Over the final four or five weeks of his life I had the great privilege of exchanging frequent telephone calls and e-mails with Michael. We were planning a project together which, unfortunately, can now never happen – although it will, in a different form, and in honour of his name, you may be sure. During those conversations, his energy, passion and enthusiasm were undiminished – it was still : “Andy……….Andy!” On each occasion, I left either the telephone or the computer both elated and refreshed by his imaginative honesty and clarity. He remained a true life-force. A few days later – and he was no longer with us. But without any doubt, he went down with all flags flying and all guns still blazing. He was not about to “…………..go gentle into that good-night” – to quote another of his great heroes, Dylan Thomas.
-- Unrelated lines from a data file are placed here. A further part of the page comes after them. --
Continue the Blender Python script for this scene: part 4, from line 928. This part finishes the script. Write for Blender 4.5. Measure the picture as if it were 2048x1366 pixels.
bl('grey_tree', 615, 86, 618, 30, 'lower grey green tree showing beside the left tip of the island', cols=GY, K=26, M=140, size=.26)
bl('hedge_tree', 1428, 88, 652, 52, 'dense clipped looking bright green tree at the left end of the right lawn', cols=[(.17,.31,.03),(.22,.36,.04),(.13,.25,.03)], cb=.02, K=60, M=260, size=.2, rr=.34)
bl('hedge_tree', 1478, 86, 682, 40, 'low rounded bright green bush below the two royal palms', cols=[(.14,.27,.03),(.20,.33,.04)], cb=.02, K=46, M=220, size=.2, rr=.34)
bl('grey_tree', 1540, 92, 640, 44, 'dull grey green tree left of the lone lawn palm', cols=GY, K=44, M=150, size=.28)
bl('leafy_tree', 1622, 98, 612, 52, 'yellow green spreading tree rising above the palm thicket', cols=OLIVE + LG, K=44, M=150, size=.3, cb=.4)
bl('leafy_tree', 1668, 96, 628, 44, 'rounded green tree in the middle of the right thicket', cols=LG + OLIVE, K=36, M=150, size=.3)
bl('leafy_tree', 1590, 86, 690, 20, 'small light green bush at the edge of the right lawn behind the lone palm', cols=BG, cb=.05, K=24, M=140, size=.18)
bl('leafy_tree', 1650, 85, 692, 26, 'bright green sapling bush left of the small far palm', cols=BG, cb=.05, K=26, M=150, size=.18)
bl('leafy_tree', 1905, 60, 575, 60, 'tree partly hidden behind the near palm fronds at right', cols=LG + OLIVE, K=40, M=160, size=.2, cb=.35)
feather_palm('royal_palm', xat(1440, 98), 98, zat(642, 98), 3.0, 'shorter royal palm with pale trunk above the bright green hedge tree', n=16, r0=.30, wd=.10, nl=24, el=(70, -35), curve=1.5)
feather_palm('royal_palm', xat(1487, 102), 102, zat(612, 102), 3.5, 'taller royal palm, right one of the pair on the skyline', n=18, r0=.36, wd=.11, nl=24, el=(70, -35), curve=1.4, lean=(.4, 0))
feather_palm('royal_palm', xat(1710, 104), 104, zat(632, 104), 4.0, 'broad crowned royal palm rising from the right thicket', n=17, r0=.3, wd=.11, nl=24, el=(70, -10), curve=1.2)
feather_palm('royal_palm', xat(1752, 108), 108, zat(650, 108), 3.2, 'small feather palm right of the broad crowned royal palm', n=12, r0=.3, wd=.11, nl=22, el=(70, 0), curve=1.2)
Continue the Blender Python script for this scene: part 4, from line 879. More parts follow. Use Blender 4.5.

The greatest tribute that I can pay to Michael is to say that he changed my life – and the memory of his Shakespearean force will continue to influence all of my work.

Just over two years ago, the BSA held its conference at the University of Stirling. The climax and highlight of the conference was a session on the final morning entitled – In Conversation : Michael Bogdanov and John Drakakis. That morning, I kid you not, I thought I’d died and gone to heaven. Two giants of Shakespeare – just talking! It can all end now I thought. However, what came out of that morning was revelatory for me. I had always known that I had learned a lot from Michael over the years – but that morning made it absolutely clear that everything – and I mean EVERYTHING – that I now believe about Shakespeare and its performance, came from Michael.

Only in his death is he receiving finally the generosity of acclaim which he was so shamefully and so often denied during his life. A great light has gone out.

I can now turn only to Michael’s mentor – the old man himself – to put it into words for me : “The breaking of so great a thing should make a greater crack”.

Michael – “May flights of angels sing thee to thy rest.”